(3D scene scripts)
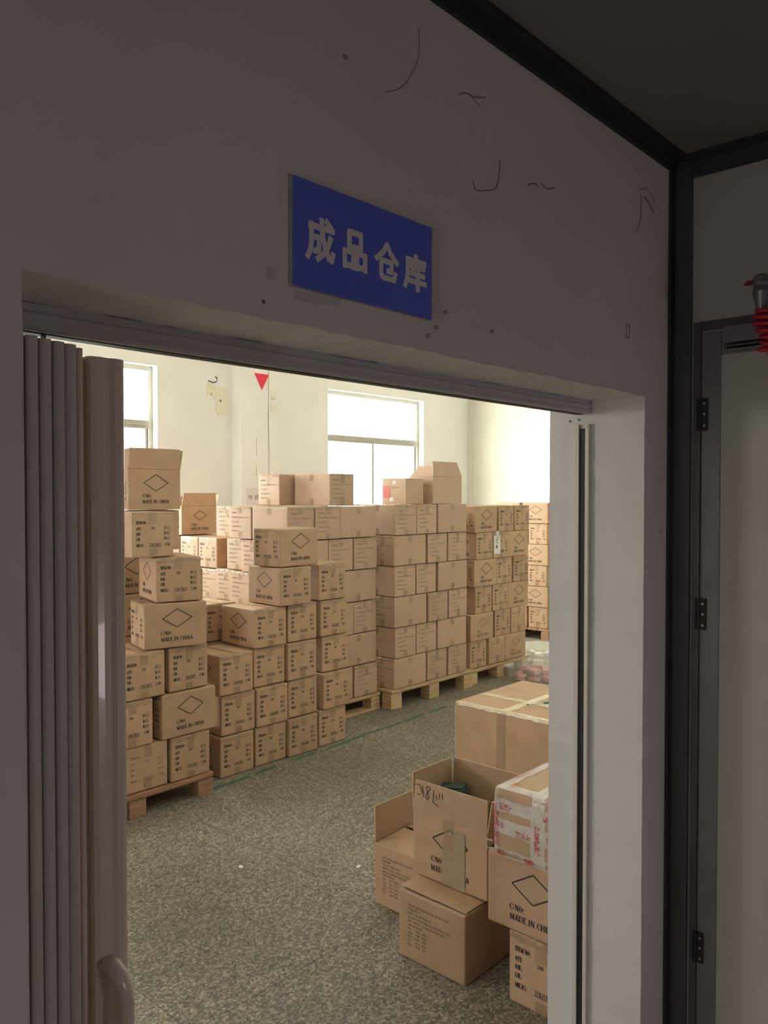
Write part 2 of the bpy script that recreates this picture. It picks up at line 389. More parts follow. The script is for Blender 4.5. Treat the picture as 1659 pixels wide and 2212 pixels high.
# ---- hanzi as stroke lists in a unit box
HZ = {
 'cheng': [[(.10, .78), (.96, .78)], [(.17, .84), (.17, .40), (.13, .20), (.02, .02)], [(.17, .53), (.45, .53), (.43, .22), (.28, .20)],
           [(.54, .98), (.57, .62), (.66, .34), (.80, .10), (.90, .06), (.95, .24)], [(.87, .60), (.74, .32), (.58, .15), (.38, .02)], [(.70, .98), (.86, .86)]],
 'pin': [[(.25, .57), (.25, .95), (.76, .95), (.76, .57), (.25, .57)], [(.06, .0), (.06, .42), (.42, .42), (.42, .0)], [(.06, .06), (.42, .06)],
         [(.58, .0), (.58, .42), (.94, .42), (.94, .0)], [(.58, .06), (.94, .06)]],
 'cang': [[(.50, .98), (.34, .76), (.03, .52)], [(.50, .98), (.66, .76), (.97, .52)], [(.25, .50), (.72, .50), (.70, .24), (.54, .24)], [(.25, .50), (.25, .10), (.34, .03), (.84, .03), (.90, .22)]],
 'ku': [[(.52, 1.0), (.56, .88)], [(.12, .84), (.97, .84)], [(.16, .84), (.15, .40), (.10, .20), (.02, .02)], [(.26, .67), (.92, .67)], [(.50, .78), (.42, .58), (.30, .44)], [(.30, .44), (.90, .44)],
        [(.22, .22), (.98, .22)], [(.62, .56), (.62, -.02)]],
 'wai': [[(.28, .98), (.05, .5)], [(.2, .75), (.5, .75), (.35, .3), (.08, .02)], [(.18, .5), (.35, .4)], [(.68, .98), (.68, 0)], [(.7, .6), (.95, .45)]],
 'mao': [[(.3, .95), (.1, .85), (.12, .68), (.4, .7)], [(.5, .93), (.9, .93), (.85, .68), (.7, .66)], [(.68, .9), (.5, .66)], [(.2, .15), (.2, .55), (.8, .55), (.8, .15)], [(.5, .45), (.45, .2), (.1, 0)], [(.55, .15), (.9, 0)]],
 'chan': [[(.5, 1), (.54, .88)], [(.1, .83), (.9, .83)], [(.3, .75), (.36, .6)], [(.7, .76), (.6, .6)], [(.15, .55), (.95, .55)], [(.18, .55), (.16, .25), (.03, 0)]],
}
for k, c in enumerate(('wai', 'mao', 'chan')):
    b = MB()
    for s in HZ[c]: stroke_box(b, [(-.11 + k * .085 + x * .055, -.03 + z * .055) for x, z in s], .006, INK_P, -.0032, -.002)
    b.build('character', r)

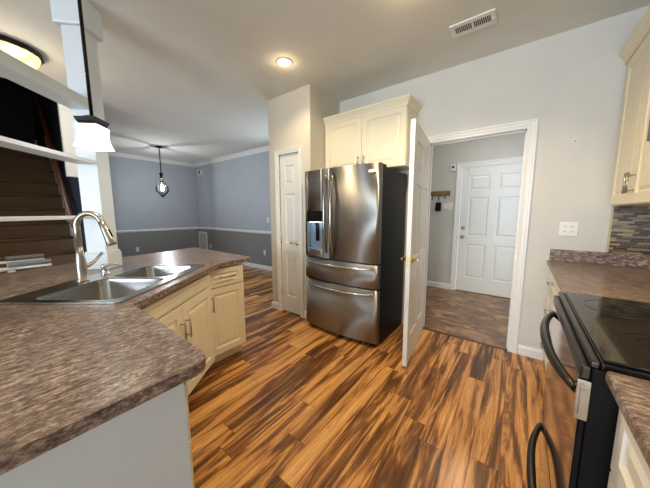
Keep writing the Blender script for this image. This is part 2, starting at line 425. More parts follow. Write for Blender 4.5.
# trim: baseboards, crown, chair rail
BASE = [(0,0),(.016,0),(.016,.07),(.010,.088),(0,.092)]
def base(name, path): struct(name, MB().sweep(BASE, path), M['trim'])
base('baseboard_back', [(XB+.077, 0), (.252, 0)][::1])
base('baseboard_pantry', [(PX0, .94), (PX0, PY), (-2.562, PY)][::1])
base('baseboard_pantry_right', [(-2.092, PY), (PX1, PY), (PX1, -.05)])
base('baseboard_dining_back', [(-7.744, .946), (-2.70, .946)])
base('baseboard_left', [(-7.76, -2.19), (-7.76, .93)])
base('baseboard_entry', [(-1.87, 1.841), (-.892, 1.841)])
CR = [(0,H),(.085,H),(.080,H-.012),(.050,H-.030),(.022,H-.072),(.012,H-.085),(0,H-.085)]
struct('trim_1', MB().sweep(CR, [(-7.76, -2.19), (-7.76, .946), (-2.69, .946)]), M['trim'])
RAIL = [(0,.84),(.012,.845),(.022,.866),(.022,.884),(.010,.90),(0,.905)]
struct('trim_2', MB().sweep(RAIL, [(-7.76, -2.19), (-7.76, .946), (-2.69, .946)]), M['trim'])

def casing(name, x0, x1, z1, y, wd, sg=-1):      # door casing, mitred profile standing off the wall towards -y
    prof = [(0, 0), (0, .010), (-wd*.12, .013), (-wd*.30, .011), (-wd*.42, .016), (-wd*.68, .016), (-wd*.80, .021), (-wd, .021), (-wd, 0)]
    m = MB().sweep(prof, [(x0, 0), (x0, z1), (x1, z1), (x1, 0)])
    for v in m.bm.verts: v.co = Vector((v.co.x, y - .0003 - v.co.z, v.co.y))
    return m
struct('trim_3', casing('c', XA, XB, 2.045, 0, .07), M['trim'])
jm = MB(); jm.box(XA-.02, XA, 0, .12, 0, 2.045); jm.box(XB, XB+.02, 0, .12, 0, 2.045); jm.box(XA-.02, XB+.02, 0, .12, 2.045, 2.065)
jm.box(XA, XA+.011, .045, .08, 0, 2.045); jm.box(XB-.011, XB, .045, .08, 0, 2.045); jm.box(XA, XB, .045, .08, 2.034, 2.045)
o = struct('trim_4', jm, M['trim']); struct('strike_plate', MB().box(XB-.002, XB+.001, .008, .036, .885, .945), M['brass'], o)
struct('trim_5', casing('c', -2.497, -2.157, 2.045, PY, .06), M['trim'])
struct('trim_6', casing('c', -.812, .093, 2.045, 1.841, .075), M['trim'])

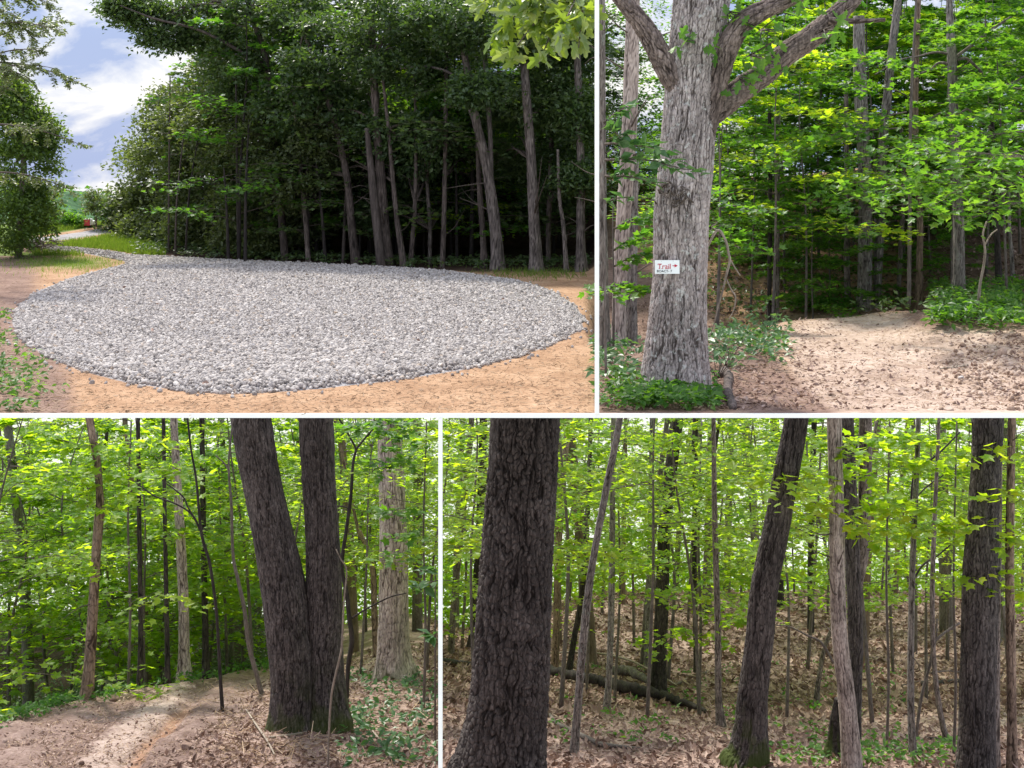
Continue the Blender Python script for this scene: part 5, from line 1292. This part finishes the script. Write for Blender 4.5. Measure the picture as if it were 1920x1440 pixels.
UR = [
 ('rough dark trunk at the far left beside the white post, left of the trail oak', 'left_dark_tree', [(1132, 672, 30), (1131, 600, 24), (1130, 500, 20), (1128, 380, 18), (1127, 250, 17), (1127, 100, 15), (1127, -60, 13)], BARK_GREY, None),
 ('tall pale grey trunk behind the big leaf branch left of the trail oak', 'grey_tree', [(1160, 640, 27), (1161, 560, 25), (1165, 460, 26), (1173, 350, 27), (1180, 240, 28), (1184, 120, 27), (1187, -20, 24)], BARK_PALE, 6.1),
 ('grey trunk half hidden between the tall pale grey trunk and the trail oak', 'grey_tree', [(1184, 642, 22), (1184, 560, 20), (1186, 450, 18), (1190, 300, 15)], BARK_GREY, 6.2),
 ('stout straight grey tree standing at the crest of the trail', 'grey_tree', [(1620, 578, 32), (1621, 540, 27), (1622, 450, 26), (1623, 360, 24), (1618, 250, 24), (1613, 160, 24), (1610, 30, 20)], BARK_GREY, None),
 ('pale slim tree just right of the stout tree at the trail crest', 'pale_tree', [(1645, 576, 16), (1646, 520, 15), (1650, 440, 15), (1653, 360, 14), (1656, 260, 16), (1664, 180, 16), (1672, 100, 15), (1684, 0, 13)], BARK_GREY, None),
 ('slim dark stem leaning right beyond the pale slim tree at the trail crest', 'slim_tree', [(1683, 574, 10), (1686, 520, 8), (1690, 440, 8), (1694, 360, 7), (1690, 240, 6)], BARK_SMALL, None),
 ('slim reddish brown tree beside the leafy mound of the trail', 'slim_tree', [(1724, 572, 15), (1724, 500, 12), (1725, 420, 11), (1720, 330, 11), (1716, 230, 11), (1718, 120, 10), (1722, 0, 9)], BARK_BROWN, None),
 ('grey tree with bare crooked branches on the right bank of the trail', 'grey_tree', [(1797, 562, 26), (1798, 510, 21), (1798, 440, 20), (1796, 360, 18), (1792, 280, 18), (1788, 200, 17), (1785, 120, 17), (1782, 60, 14), (1780, -20, 10)], BARK_GREY, None),
 ('dark slim stem at the far right behind the maple leaves of the trail bank', 'slim_tree', [(1874, 540, 14), (1871, 480, 11), (1868, 420, 10), (1864, 330, 9), (1858, 180, 7)], BARK_BLACK, None),
 ('thin grey stem at the right edge of the trail view', 'slim_tree', [(1899, 532, 8), (1897, 480, 7), (1893, 430, 6), (1890, 330, 5)], BARK_GREY, None),
 ('paired slim dark stems left of the trail crest, the thicker of the gully', 'slim_tree', [(1590, 572, 12), (1588, 500, 11), (1588, 420, 10), (1588, 330, 9), (1586, 150, 7)], BARK_SMALL, None),
 ('grey twin stem in the gully between the trail oak and the crest', 'slim_tree', [(1455, 602, 12), (1456, 540, 10), (1457, 450, 9), (1458, 340, 8), (1460, 180, 7)], BARK_SMALL, None),
 ('dark stem just left of the grey twin stem in the gully', 'slim_tree', [(1442, 600, 9), (1443, 520, 8), (1444, 420, 8), (1444, 320, 7), (1442, 160, 6)], BARK_BLACK, None),
]
for k, (lab, nm, seq, bm, Y) in enumerate(UR):
    Y = Y or hit_up(seq[0][0], seq[0][1])[1]
    root = thing(nm, P(seq[0][0], seq[0][1], Y), lab, 'tree')
    pts, rad = pix_line(seq, Y, .12)
    bark_trunk('trunk', pts, rad, bm, root, cw=.010, ch=.045, depth=.0035, nth=70, rows=150, flare=.12, flare_h=.05, seed=500 + k, sl0=.12)
    dead_twigs(root, pts, rad, 500 + k, 7, .3, .9, 6)
    if 'bare crooked' in lab:
        for sq in ([(1788, 110, 7), (1815, 90, 6), (1850, 62, 5), (1885, 38, 4), (1925, 15, 3)], [(1794, 112, 6), (1812, 110, 6), (1835, 130, 5), (1858, 155, 5), (1885, 162, 4), (1925, 140, 3)], [(1780, 120, 6), (1760, 118, 5), (1745, 130, 4), (1725, 138, 4)], [(1782, 102, 5), (1755, 98, 4), (1720, 106, 3), (1690, 112, 3), (1640, 140, 2)],
                   [(1784, 218, 5), (1765, 212, 4), (1745, 222, 4), (1720, 235, 3)], [(1798, 215, 5), (1815, 205, 4), (1830, 225, 4), (1860, 240, 3)]):
            p_, q_ = pix_line(sq, Y)
            m_ = MB(); n_ = 8 * len(sq); m_.tube(catmull(p_, n_), np.interp(np.linspace(0, 1, n_), np.linspace(0, 1, len(q_)), q_), 7); m_.build('branch', BARK_SMALL, root)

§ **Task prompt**
Using the listing above, pull out all lines that hold the word "part".

§ **Full solution**
Write part 2 of the bpy script that recreates this picture. It picks up at line 389. More parts follow. The script is for Blender 4.5. Treat the picture as 1659 pixels wide and 2212 pixels high.
Keep writing the Blender script for this image. This is part 2, starting at line 425. More parts follow. Write for Blender 4.5.
Continue the Blender Python script for this scene: part 5, from line 1292. This part finishes the script. Write for Blender 4.5. Measure the picture as if it were 1920x1440 pixels.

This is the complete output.